Written task >>
Each line below either holds the string "scene" or doesn't. Count those that do and give only the number.

Supplied data >>

** start **

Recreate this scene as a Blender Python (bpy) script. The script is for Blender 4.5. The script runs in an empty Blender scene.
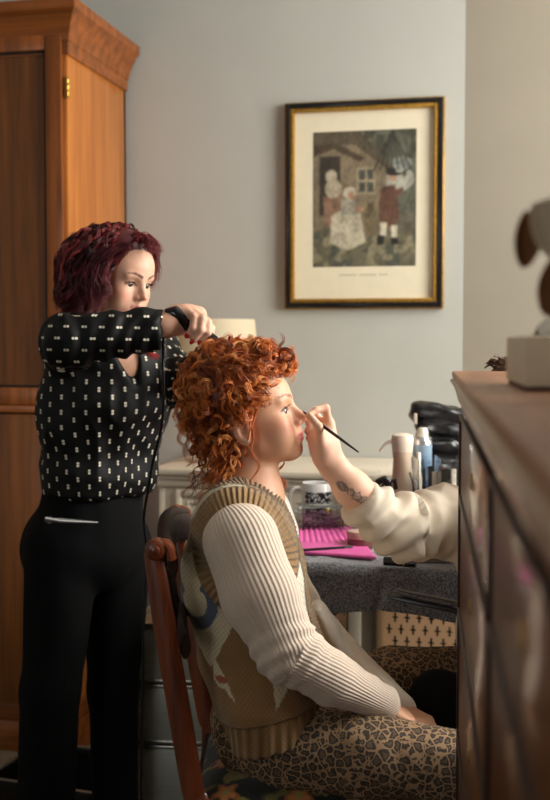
import bpy, bmesh, math, random
import numpy as np
from mathutils import Vector, Matrix
random.seed(7); RNG = np.random.default_rng(7)
C = bpy.context.scene.collection
SC = bpy.context.scene
PI = math.pi
# ---------------------------------------------------------------- camera
EYE = 1.34; FPX = 1111.0
YAW = math.radians(12.4); PITCH = math.radians(3.09)
cam_d = bpy.data.cameras.new('camera'); cam = bpy.data.objects.new('camera', cam_d); C.objects.link(cam)
SC.camera = cam
cam.location = (0, 0, EYE)
cam.rotation_euler = (PI/2 - PITCH, 0, YAW)
cam_d.sensor_fit = 'HORIZONTAL'; cam_d.sensor_width = 36; cam_d.lens = FPX/550*36
cam_d.clip_start = 0.05
cam_d.dof.use_dof = True; cam_d.dof.focus_distance = 2.27; cam_d.dof.aperture_fstop = 5.0
CR = np.array([math.cos(YAW), math.sin(YAW), 0.])
CF0 = np.array([-math.sin(YAW), math.cos(YAW), 0.])
CF = CF0*math.cos(PITCH) + np.array([0, 0, -math.sin(PITCH)])
CU = np.cross(CR, CF)
ORG = np.array([0, 0, EYE])
Rr, Ff, Zz = CR, CF0, np.array([0, 0, 1.])
def P(u, v, d):
    return ORG + CF*d + CR*((u-275)/FPX*d) + CU*((400-v)/FPX*d)
def A(*x): return np.array(x, dtype=float)
# ---------------------------------------------------------------- materials
def new_mat(name):
    m = bpy.data.materials.new(name); m.use_nodes = True
    nt = m.node_tree; b = nt.nodes['Principled BSDF']
    return m, nt, b
def setp(b, **k):
    names = dict(color='Base Color', rough='Roughness', metal='Metallic', spec='Specular IOR Level', sheen='Sheen Weight',
                 coat='Coat Weight', coatr='Coat Roughness', trans='Transmission Weight', ior='IOR', sss='Subsurface Weight', alpha='Alpha',
                 emit='Emission Color', emits='Emission Strength')
    for a, v in k.items():
        if a in ('color', 'emit'): v = (*v[:3], 1)
        b.inputs[names[a]].default_value = v
def lin(c):
    return tuple(((x/255)/12.92 if x/255 <= .04045 else ((x/255+.055)/1.055)**2.4) for x in c)
def N(nt, typ, **k):
    n = nt.nodes.new(typ)
    for a, v in k.items(): setattr(n, a, v)
    return n
def mth(nt, op, a, b=None, c=None):
    n = nt.nodes.new('ShaderNodeMath'); n.operation = op
    for i, x in enumerate((a, b, c)):
        if x is None: continue
        if isinstance(x, (int, float)): n.inputs[i].default_value = x
        else: nt.links.new(x, n.inputs[i])
    return n.outputs[0]
def ramp(nt, fac, stops):
    r = nt.nodes.new('ShaderNodeValToRGB'); nt.links.new(fac, r.inputs[0])
    e = r.color_ramp.elements
    while len(e) < len(stops): e.new(0.5)
    for el, (p, c) in zip(e, stops): el.position = p; el.color = (*c[:3], 1)
    return r.outputs[0]
def mixc(nt, fac, a, b, blend='MIX'):
    n = nt.nodes.new('ShaderNodeMix'); n.data_type = 'RGBA'; n.blend_type = blend
    for s, x in ((0, fac), (6, a), (7, b)):
        if isinstance(x, (int, float)): n.inputs[s].default_value = x
        elif isinstance(x, tuple): n.inputs[s].default_value = (*x[:3], 1)
        else: nt.links.new(x, n.inputs[s])
    return n.outputs[2]
def bump(nt, b, h, strength=.3, dist=.002):
    n = nt.nodes.new('ShaderNodeBump'); n.inputs['Strength'].default_value = strength; n.inputs['Distance'].default_value = dist
    nt.links.new(h, n.inputs['Height'])
    prev = b.inputs['Normal'].links
    if prev: nt.links.new(prev[0].from_socket, n.inputs['Normal'])
    nt.links.new(n.outputs[0], b.inputs['Normal'])
def noise(nt, scale, detail=3, vec=None, stretch=None, rough=.5):
    n = nt.nodes.new('ShaderNodeTexNoise'); n.inputs['Scale'].default_value = scale; n.inputs['Detail'].default_value = detail
    n.inputs['Roughness'].default_value = rough
    if vec is None:
        tc = nt.nodes.new('ShaderNodeTexCoord'); vec = tc.outputs['Object']
    if stretch:
        mp = nt.nodes.new('ShaderNodeMapping'); mp.inputs['Scale'].default_value = stretch
        nt.links.new(vec, mp.inputs[0]); vec = mp.outputs[0]
    nt.links.new(vec, n.inputs['Vector'])
    return n.outputs['Fac']
def mat(name, rgb, rough=.5, var=.12, nscale=30, bmp=0, bscale=200, stretch=None, **k):
    """plain surface with a little procedural variation; rgb are 0-255 display values"""
    m, nt, b = new_mat(name); c = lin(rgb)
    setp(b, rough=rough, **k)
    f = noise(nt, nscale, 3, stretch=stretch)
    lo = tuple(x*(1-var) for x in c); hi = tuple(min(1, x*(1+var)) for x in c)
    nt.links.new(ramp(nt, f, [(.3, lo), (.7, hi)]), b.inputs['Base Color'])
    if bmp: bump(nt, b, noise(nt, bscale, 2), bmp, .001)
    return m
def wood(name, dark, light, scale=1., axis='z', rough=.35, coat=.3, coatr=.12):
    m, nt, b = new_mat(name); setp(b, rough=rough, coat=coat, coatr=coatr)
    st = {'z': (14, 14, .8), 'x': (.8, 14, 14), 'y': (14, .8, 14)}[axis]
    f1 = noise(nt, 2.2*scale, 5, stretch=st, rough=.6); 
    st2 = tuple(s*6 if s > 1 else s*2 for s in st)
    f2 = noise(nt, 3*scale, 3, stretch=st2)
    f = mth(nt, 'ADD', mth(nt, 'MULTIPLY', f1, .75), mth(nt, 'MULTIPLY', f2, .25))
    nt.links.new(ramp(nt, f, [(.36, lin(dark)), (.64, lin(light))]), b.inputs['Base Color'])
    bump(nt, b, f2, .12, .0006)
    return m
def colmat(name, rough=.6, bmp=0, bscale=300, ribs=0, **k):
    """colour comes from the vertex colours Col, optional knit ribs from attribute rib"""
    m, nt, b = new_mat(name); setp(b, rough=rough, **k)
    a = N(nt, 'ShaderNodeAttribute', attribute_name='Col')
    nt.links.new(a.outputs['Color'], b.inputs['Base Color'])
    if bmp: bump(nt, b, noise(nt, bscale, 2), bmp, .001)
    if ribs:
        r = N(nt, 'ShaderNodeAttribute', attribute_name='rib')
        s = mth(nt, 'SINE', r.outputs['Fac'])
        bump(nt, b, s, ribs, .0022)
    return m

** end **

Task solution >>
3